Data provided:
┌──

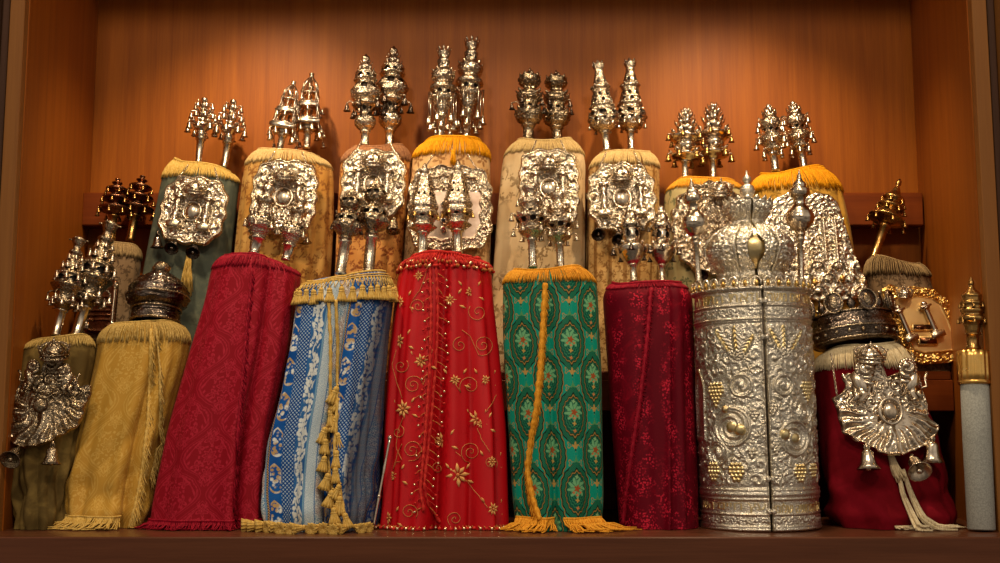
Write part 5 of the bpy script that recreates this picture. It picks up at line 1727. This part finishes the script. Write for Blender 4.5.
def crownB(root, px):
    mb = MB()
    mb.lathe([(36, 0), (40, 1), (42, 5), (42, 12), (43.5, 14), (43.5, 18), (41, 20), (40, 26), (41.5, 30), (40.5, 30.5), (38, 26), (37, 3)], 56)
    mb.v = [tuple(np.array(v) * px) for v in mb.v]
    mb.build('crown_band', [DARKS], root)
    mb = MB()
    for z, r in ((2, 42), (13, 43.6), (29, 42)):
        mb.tube([(r * px * cos(a), r * px * sin(a), z * px) for a in np.linspace(0, 2 * pi, 57)[:-1]], 1.1 * px, 6, closed=True)
    for i in range(20):
        a = 2 * pi * i / 20
        mb.ball((42.6 * px * cos(a), 42.6 * px * sin(a), 8 * px), 2.2 * px, 8, 6)
    mb.build('rim', [TARN], root)
    mb = MB()
    for i in range(8):
        a = 2 * pi * i / 8 + .22; d = Vector((cos(a), sin(a), 0)); t = Vector((-sin(a), cos(a), 0))
        B = d * 40.5 * px
        # a leafy crest: a big rounded lobe between two side curls
        R_ = Matrix((t, d, Vector((0, 0, 1)))).transposed()
        mb.ball(B + Vector((0, 0, 38 * px)) + d * 2 * px, 11 * px, 16, 10, 0, (.9, .25, 1.05), R_)
        mb.ball(B + Vector((0, 0, 38 * px)) + d * 4.4 * px, 5.5 * px, 12, 8, 1, (.9, .4, 1.2), R_)
        mb.tube([B + d * 4 * px + t * (9.4 * cos(q)) * px + Vector((0, 0, (38 + 10.6 * sin(q)) * px)) for q in np.linspace(0, 2 * pi, 25)[:-1]], 1.2 * px, 6, 1, closed=True)
        a2 = a + pi / 8; d2 = Vector((cos(a2), sin(a2), 0))
        mb.leaf(d2 * 40 * px + Vector((0, 0, 27 * px)), d2 * 43 * px + Vector((0, 0, 44 * px)), 10 * px, d2, 2 * px, 0)
        mb.ball(d2 * 43 * px + Vector((0, 0, 45 * px)), 2.2 * px, 8, 6, 1)
    mb.build('crest', [DARKS, TARN], root)
    root.scale = (1, .76, 1)


crown_thing('wide dark leafy crown sitting on the maroon scroll beside the silver case', (856, 345), up(F9, -.015), -5, crownB)

# ================================================================== the silver case
YC = 2.84
RC = .147
XC = W(757.5, 420, YC).x
zfr = lambda y: W(757, y, YC - RC).z
ZT = zfr(287)
case = empty('torah_case', (XC, YC, 0), 'tall round silver case with grapes and wheat in relief and a domed crown', 'torah case')
case.rotation_euler = (0, -.012, -.218)
pxc = RC / 61.0
PS = .185                                                            # the angle of the seam between the doors
pxs = lambda x: math.asin(max(-1, min(1, (x - 757.5) / 61.0)))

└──

Task goal: Leave out the pictures and print every line of the data exactly.

Exercise solution:
Write part 5 of the bpy script that recreates this picture. It picks up at line 1727. This part finishes the script. Write for Blender 4.5.
def crownB(root, px):
    mb = MB()
    mb.lathe([(36, 0), (40, 1), (42, 5), (42, 12), (43.5, 14), (43.5, 18), (41, 20), (40, 26), (41.5, 30), (40.5, 30.5), (38, 26), (37, 3)], 56)
    mb.v = [tuple(np.array(v) * px) for v in mb.v]
    mb.build('crown_band', [DARKS], root)
    mb = MB()
    for z, r in ((2, 42), (13, 43.6), (29, 42)):
        mb.tube([(r * px * cos(a), r * px * sin(a), z * px) for a in np.linspace(0, 2 * pi, 57)[:-1]], 1.1 * px, 6, closed=True)
    for i in range(20):
        a = 2 * pi * i / 20
        mb.ball((42.6 * px * cos(a), 42.6 * px * sin(a), 8 * px), 2.2 * px, 8, 6)
    mb.build('rim', [TARN], root)
    mb = MB()
    for i in range(8):
        a = 2 * pi * i / 8 + .22; d = Vector((cos(a), sin(a), 0)); t = Vector((-sin(a), cos(a), 0))
        B = d * 40.5 * px
        # a leafy crest: a big rounded lobe between two side curls
        R_ = Matrix((t, d, Vector((0, 0, 1)))).transposed()
        mb.ball(B + Vector((0, 0, 38 * px)) + d * 2 * px, 11 * px, 16, 10, 0, (.9, .25, 1.05), R_)
        mb.ball(B + Vector((0, 0, 38 * px)) + d * 4.4 * px, 5.5 * px, 12, 8, 1, (.9, .4, 1.2), R_)
        mb.tube([B + d * 4 * px + t * (9.4 * cos(q)) * px + Vector((0, 0, (38 + 10.6 * sin(q)) * px)) for q in np.linspace(0, 2 * pi, 25)[:-1]], 1.2 * px, 6, 1, closed=True)
        a2 = a + pi / 8; d2 = Vector((cos(a2), sin(a2), 0))
        mb.leaf(d2 * 40 * px + Vector((0, 0, 27 * px)), d2 * 43 * px + Vector((0, 0, 44 * px)), 10 * px, d2, 2 * px, 0)
        mb.ball(d2 * 43 * px + Vector((0, 0, 45 * px)), 2.2 * px, 8, 6, 1)
    mb.build('crest', [DARKS, TARN], root)
    root.scale = (1, .76, 1)


crown_thing('wide dark leafy crown sitting on the maroon scroll beside the silver case', (856, 345), up(F9, -.015), -5, crownB)

# ================================================================== the silver case
YC = 2.84
RC = .147
XC = W(757.5, 420, YC).x
zfr = lambda y: W(757, y, YC - RC).z
ZT = zfr(287)
case = empty('torah_case', (XC, YC, 0), 'tall round silver case with grapes and wheat in relief and a domed crown', 'torah case')
case.rotation_euler = (0, -.012, -.218)
pxc = RC / 61.0
PS = .185                                                            # the angle of the seam between the doors
pxs = lambda x: math.asin(max(-1, min(1, (x - 757.5) / 61.0)))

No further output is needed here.